Já aos Domingos, somos muitos a trabalhar, mas sobra sempre para os mesmos. Seja porque o Baixas está viciado na Betandwin ou porque o Gulbenkian está a "estudar", sobra sempre para os mesmos. Entra uma família (um casal com três filhos ranhosos) na loja. Dirigem-se ao balcão e a senhora (com mais barba que eu) empurra o homem para ser ele a chegar primeiro e para que seja ele a falar comigo. Ele, meio assustado, diz: "Tem o dicionário de Português cor-de-laranja?". Com mil raios, pensei eu, lá vêm os Cavaquistas para me aborrecer. Perguntei qual era a editora, e antes sequer do homem poder responder, surge o vozeirão da mulher, qual deus do Trovão, do outro lado do balcão: "PORTUGUÊS!!!!". Toda a gente tremeu com o grito. O homem parecia que ia chorar. Eu repeti a pergunta para o senhor. Novamente, antes sequer de o homem abrir a boca, surge um novo bramido do outro lado: "É ESSE MESMO!!!". Altamente agressiva a senhora, deve haver ali testosterona a mais. Lá percebi que não havia maneira de estabelecer qualquer tipo de diálogo com aquela família, portanto dirigi-me à secção dos dicionários para tentar, com a criança (que parecia definitivamente o ser mais inteligente do grupo) encontrar o dicionário. Logo por azar, um dos petizes tropeça no irmão e manda uma pilha de livros ao chão. Claro que ele antes de poder dizer fosse o que fosse, ou de eu dizer que não havia problema, surgiu um violento e imperceptível grito e uma mão cortou o ar e virou o miúdo ao contrário. Até a mim me doeu. Ainda por cima não havia o dicionário. Por momentos, temi que o próximo iria ser eu. Mas, lá abandonaram a loja sempre a com a mulher (?) a empurrar o homem. Já se sabe quem usa as calças. E número 52 ainda por cima.

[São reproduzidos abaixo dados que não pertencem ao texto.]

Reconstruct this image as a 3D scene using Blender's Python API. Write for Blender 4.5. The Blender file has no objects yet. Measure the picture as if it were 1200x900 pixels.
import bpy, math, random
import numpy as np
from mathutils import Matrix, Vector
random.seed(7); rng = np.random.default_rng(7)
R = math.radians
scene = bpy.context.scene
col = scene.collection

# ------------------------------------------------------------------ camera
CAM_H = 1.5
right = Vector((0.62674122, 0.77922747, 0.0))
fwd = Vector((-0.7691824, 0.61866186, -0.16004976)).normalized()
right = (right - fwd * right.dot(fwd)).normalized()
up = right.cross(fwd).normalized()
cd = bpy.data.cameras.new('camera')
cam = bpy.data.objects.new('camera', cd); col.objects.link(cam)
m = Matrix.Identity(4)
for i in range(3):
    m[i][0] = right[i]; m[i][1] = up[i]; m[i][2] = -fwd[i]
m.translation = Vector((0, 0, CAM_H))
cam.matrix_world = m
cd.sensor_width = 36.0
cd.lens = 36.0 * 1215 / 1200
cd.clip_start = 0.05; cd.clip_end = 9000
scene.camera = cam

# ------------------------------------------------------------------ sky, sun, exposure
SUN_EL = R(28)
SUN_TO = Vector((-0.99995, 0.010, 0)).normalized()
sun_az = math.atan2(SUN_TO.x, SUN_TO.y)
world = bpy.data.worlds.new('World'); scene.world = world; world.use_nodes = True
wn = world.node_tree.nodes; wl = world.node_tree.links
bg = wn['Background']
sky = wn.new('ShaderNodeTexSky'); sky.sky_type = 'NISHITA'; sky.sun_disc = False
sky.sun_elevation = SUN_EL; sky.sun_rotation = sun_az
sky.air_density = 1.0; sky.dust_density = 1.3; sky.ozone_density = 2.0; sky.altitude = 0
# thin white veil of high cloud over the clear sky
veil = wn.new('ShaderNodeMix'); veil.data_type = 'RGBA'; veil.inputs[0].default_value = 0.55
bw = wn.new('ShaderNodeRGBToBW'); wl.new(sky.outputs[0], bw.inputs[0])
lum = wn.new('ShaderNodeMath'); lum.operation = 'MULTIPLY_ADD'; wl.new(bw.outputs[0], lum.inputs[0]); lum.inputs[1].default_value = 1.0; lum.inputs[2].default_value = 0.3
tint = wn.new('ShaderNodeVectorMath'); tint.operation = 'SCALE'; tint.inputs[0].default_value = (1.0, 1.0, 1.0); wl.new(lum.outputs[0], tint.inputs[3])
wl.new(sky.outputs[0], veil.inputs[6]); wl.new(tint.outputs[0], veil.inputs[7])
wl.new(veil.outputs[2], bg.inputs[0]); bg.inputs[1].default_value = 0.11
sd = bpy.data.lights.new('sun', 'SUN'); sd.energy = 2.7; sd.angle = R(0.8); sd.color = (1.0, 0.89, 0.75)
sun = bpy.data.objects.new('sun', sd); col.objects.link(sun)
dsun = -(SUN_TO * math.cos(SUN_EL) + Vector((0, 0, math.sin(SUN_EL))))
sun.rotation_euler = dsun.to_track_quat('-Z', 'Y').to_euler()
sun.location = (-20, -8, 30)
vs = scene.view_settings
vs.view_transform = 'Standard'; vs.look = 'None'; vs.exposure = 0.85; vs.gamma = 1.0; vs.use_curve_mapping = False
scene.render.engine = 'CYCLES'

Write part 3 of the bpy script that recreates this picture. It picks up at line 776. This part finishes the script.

A D. Quixote é mestre na arte de vender livros, usando várias artimanhas para atrair a atenção de potenciais compradores. Quando lançaram o livro de Leonor Sousa (que tem aquele passado condenável que toda a gente conhece, entrou na Quinta dos Celebridades. É vergonhoso. E também foi stripper, mas isso é normal) colocaram um autocolante a dizer: " PELA PRIMEIRA VEZ EM PORTUGAL! BASEADO NUMA HISTÓRIA REAL!". É a primeira, e esperávamos que fosse a última. Mas o livro vendeu desenfreadamente. Conclusão: A D. Quixote colocou uma bandana no livro, para além do primeiro autocolante. "25.000 EXEMPLARES EM MENOS DE UM MÊS! O LIVRO QUE AS MULHERES NÃO PARAM DE LER E OS HOMENS LÊEM SEM PARAR!". Imagino a conversa entre marido e mulher: "Então filha, que estás a ler? Eu tou a ler o de Leonor Sousa, leio sem parar!" diz o homem. "Eu também estou a ler esse, mas eu não leio sem parar. Eu não páro de ler. É diferente. Tarado." responde a mulher. A verdade é que o livro continuou a vender. Mas, sabem como é a D. Quixote. Quer ir mais longe. Então colocou um novo autocolante na capa. É redondo e cor-de-rosa, e nele pode ler-se "EROTISMO E SENSUALIDADE!". Parece-me uma medida extremamente correcta, porque qualquer pessoa que lesse "Diário de Uma Stripper Portuguesa" no sub-título facilmente o confundiria com um livro de índole política. Sempre a zelar pelo seu público, a D. Quixote.